**Challenge**: Your task is to transcribe, without alteration, the lines from the top of the material below through the line bearing "SC.camera = camo", inclusive.
++++++++++
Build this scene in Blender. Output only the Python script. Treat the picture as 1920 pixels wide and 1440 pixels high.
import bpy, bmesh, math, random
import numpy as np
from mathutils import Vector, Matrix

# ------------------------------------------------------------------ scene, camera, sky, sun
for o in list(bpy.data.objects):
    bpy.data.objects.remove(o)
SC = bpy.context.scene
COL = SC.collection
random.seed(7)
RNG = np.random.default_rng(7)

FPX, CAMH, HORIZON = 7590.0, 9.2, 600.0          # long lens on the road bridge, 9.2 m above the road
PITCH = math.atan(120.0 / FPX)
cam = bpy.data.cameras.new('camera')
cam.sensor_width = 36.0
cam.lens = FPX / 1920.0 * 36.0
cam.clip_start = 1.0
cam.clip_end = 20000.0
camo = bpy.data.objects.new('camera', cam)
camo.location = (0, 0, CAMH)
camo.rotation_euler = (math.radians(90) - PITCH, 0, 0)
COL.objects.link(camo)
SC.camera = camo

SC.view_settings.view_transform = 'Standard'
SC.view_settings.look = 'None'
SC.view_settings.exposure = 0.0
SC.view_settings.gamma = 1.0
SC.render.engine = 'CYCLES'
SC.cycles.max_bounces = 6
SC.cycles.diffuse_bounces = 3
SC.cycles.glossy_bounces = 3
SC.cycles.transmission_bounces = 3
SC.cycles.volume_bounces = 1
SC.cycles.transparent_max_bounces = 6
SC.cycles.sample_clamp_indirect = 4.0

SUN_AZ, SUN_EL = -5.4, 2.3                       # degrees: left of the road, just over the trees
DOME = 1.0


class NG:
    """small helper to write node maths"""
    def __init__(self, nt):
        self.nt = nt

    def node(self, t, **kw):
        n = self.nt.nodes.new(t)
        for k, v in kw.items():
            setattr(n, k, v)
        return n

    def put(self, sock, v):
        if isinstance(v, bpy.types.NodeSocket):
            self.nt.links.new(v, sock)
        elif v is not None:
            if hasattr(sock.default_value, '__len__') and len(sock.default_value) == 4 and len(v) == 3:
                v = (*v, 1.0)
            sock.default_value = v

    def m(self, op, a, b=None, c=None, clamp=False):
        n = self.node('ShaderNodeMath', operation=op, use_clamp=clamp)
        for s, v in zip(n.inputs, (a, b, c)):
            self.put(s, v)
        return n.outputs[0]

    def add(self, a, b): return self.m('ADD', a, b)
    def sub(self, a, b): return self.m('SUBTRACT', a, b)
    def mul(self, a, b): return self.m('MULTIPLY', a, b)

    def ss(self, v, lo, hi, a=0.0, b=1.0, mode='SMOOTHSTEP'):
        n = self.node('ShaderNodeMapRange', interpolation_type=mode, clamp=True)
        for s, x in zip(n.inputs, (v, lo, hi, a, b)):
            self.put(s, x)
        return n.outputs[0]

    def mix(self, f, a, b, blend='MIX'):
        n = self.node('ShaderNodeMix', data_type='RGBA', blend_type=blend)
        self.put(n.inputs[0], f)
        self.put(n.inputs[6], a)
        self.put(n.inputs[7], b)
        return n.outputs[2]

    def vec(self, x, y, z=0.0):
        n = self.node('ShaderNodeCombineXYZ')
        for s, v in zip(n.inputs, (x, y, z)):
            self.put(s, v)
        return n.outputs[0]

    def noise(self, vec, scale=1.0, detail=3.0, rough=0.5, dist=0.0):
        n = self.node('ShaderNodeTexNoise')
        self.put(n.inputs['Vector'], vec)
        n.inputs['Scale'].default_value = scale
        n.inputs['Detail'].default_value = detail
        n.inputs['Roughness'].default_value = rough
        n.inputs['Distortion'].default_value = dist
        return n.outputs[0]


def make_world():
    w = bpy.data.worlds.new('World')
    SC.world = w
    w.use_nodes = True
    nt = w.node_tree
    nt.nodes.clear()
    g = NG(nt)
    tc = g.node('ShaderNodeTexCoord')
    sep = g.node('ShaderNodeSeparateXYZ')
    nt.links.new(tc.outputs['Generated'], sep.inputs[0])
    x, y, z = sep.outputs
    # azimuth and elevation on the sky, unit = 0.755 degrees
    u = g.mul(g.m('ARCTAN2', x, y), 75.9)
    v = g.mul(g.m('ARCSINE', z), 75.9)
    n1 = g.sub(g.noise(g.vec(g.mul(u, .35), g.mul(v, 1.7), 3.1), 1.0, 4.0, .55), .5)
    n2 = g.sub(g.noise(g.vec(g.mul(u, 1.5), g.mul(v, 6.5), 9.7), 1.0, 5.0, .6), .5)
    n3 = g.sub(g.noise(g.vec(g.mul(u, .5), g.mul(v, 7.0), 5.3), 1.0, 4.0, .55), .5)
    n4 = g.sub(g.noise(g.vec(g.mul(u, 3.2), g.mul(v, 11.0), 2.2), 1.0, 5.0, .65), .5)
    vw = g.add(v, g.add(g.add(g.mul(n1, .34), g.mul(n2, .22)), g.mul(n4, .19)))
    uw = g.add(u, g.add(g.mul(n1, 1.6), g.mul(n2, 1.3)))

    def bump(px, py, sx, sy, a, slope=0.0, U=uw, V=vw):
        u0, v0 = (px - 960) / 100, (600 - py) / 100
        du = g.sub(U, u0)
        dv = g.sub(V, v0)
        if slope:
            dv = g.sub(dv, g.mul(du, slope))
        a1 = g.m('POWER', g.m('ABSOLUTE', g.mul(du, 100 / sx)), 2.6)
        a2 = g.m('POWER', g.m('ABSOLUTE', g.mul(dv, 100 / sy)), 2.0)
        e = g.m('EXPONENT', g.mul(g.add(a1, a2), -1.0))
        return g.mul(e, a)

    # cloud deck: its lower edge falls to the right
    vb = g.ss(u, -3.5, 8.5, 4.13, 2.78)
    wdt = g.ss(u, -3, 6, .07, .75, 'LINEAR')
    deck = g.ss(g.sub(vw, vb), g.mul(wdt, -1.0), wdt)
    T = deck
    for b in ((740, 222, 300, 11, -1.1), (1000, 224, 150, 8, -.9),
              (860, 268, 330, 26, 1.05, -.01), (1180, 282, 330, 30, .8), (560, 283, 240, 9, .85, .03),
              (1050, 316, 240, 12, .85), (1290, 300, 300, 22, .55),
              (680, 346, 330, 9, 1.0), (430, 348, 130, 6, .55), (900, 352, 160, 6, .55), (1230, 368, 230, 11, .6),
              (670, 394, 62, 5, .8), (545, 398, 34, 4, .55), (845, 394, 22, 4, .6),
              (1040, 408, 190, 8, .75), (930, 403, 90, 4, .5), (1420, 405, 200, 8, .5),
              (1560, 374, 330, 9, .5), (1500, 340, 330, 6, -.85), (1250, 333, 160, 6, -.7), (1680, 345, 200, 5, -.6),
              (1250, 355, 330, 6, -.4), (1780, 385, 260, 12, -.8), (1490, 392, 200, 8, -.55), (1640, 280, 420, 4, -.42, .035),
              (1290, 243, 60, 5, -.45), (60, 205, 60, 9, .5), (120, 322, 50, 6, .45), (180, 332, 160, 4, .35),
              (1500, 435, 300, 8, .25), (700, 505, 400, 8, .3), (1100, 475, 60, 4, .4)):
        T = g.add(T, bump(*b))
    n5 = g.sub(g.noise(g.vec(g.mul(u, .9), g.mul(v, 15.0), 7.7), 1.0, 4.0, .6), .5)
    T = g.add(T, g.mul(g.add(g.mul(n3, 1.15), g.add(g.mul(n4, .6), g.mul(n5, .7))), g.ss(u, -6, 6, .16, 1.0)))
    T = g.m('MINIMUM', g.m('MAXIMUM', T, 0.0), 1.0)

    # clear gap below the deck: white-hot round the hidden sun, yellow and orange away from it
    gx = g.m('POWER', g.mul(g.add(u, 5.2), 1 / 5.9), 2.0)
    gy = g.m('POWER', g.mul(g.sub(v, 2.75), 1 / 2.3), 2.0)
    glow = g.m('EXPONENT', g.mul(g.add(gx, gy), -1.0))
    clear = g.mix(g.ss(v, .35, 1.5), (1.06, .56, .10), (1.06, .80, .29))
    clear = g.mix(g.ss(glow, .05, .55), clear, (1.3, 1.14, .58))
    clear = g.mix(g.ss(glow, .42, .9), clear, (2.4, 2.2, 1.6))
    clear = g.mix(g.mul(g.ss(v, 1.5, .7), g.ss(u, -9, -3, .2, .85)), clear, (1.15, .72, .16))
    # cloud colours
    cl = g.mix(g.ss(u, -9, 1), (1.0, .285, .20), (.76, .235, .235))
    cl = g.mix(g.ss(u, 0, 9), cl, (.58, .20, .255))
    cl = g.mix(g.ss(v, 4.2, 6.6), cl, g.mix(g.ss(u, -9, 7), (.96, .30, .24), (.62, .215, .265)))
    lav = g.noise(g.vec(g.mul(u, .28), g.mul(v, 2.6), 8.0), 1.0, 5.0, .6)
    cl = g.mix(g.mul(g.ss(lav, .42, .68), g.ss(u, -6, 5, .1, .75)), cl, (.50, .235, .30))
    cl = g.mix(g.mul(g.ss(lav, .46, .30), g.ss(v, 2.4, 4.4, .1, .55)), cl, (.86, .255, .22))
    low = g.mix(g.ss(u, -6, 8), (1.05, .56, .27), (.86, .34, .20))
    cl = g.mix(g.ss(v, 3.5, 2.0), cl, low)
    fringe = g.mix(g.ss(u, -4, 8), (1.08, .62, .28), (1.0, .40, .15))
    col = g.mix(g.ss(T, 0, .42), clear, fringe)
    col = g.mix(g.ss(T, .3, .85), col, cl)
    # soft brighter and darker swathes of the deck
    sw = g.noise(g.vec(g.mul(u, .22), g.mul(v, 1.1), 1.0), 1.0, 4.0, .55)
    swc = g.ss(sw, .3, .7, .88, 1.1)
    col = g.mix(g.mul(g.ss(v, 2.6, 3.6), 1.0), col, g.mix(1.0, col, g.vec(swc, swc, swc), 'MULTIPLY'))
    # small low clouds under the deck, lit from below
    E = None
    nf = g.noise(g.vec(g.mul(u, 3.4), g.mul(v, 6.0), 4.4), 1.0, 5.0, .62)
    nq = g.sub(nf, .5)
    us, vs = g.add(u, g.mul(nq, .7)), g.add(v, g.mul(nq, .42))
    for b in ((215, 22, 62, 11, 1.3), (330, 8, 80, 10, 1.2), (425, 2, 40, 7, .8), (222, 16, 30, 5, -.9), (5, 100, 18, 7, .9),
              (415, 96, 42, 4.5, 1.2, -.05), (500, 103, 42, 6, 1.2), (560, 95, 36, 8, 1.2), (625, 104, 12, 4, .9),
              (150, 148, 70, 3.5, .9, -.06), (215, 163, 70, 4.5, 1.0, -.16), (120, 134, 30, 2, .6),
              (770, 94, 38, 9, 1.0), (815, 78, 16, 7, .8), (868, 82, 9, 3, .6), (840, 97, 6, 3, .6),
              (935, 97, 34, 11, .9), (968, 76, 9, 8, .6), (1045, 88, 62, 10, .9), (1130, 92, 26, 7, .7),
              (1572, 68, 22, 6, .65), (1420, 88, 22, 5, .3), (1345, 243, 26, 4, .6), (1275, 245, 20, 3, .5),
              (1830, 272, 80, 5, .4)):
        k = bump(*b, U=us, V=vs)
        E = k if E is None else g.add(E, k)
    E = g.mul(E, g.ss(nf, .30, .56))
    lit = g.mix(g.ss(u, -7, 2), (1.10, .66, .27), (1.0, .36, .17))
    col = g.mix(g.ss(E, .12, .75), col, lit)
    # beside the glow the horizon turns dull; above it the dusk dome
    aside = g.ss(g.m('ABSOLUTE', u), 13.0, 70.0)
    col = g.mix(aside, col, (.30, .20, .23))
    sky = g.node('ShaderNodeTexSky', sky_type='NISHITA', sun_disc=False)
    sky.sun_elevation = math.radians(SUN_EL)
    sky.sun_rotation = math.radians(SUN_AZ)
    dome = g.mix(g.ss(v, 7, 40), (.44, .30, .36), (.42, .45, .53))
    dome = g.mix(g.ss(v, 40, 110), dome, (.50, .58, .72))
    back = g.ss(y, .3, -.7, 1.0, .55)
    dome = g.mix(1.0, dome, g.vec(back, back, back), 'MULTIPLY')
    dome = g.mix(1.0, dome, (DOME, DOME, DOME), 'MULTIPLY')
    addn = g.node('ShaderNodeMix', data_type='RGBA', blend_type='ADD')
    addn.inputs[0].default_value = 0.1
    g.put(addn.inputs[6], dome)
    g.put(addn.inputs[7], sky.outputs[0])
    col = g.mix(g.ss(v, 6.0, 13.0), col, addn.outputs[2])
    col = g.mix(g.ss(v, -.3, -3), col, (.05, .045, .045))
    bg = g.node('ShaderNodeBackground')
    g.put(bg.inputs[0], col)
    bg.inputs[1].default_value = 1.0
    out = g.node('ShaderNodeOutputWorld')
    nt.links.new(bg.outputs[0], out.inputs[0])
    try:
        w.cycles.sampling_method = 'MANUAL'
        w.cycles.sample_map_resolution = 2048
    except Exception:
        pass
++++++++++
**The solution**:
Build this scene in Blender. Output only the Python script. Treat the picture as 1920 pixels wide and 1440 pixels high.
import bpy, bmesh, math, random
import numpy as np
from mathutils import Vector, Matrix

# ------------------------------------------------------------------ scene, camera, sky, sun
for o in list(bpy.data.objects):
    bpy.data.objects.remove(o)
SC = bpy.context.scene
COL = SC.collection
random.seed(7)
RNG = np.random.default_rng(7)

FPX, CAMH, HORIZON = 7590.0, 9.2, 600.0          # long lens on the road bridge, 9.2 m above the road
PITCH = math.atan(120.0 / FPX)
cam = bpy.data.cameras.new('camera')
cam.sensor_width = 36.0
cam.lens = FPX / 1920.0 * 36.0
cam.clip_start = 1.0
cam.clip_end = 20000.0
camo = bpy.data.objects.new('camera', cam)
camo.location = (0, 0, CAMH)
camo.rotation_euler = (math.radians(90) - PITCH, 0, 0)
COL.objects.link(camo)
SC.camera = camo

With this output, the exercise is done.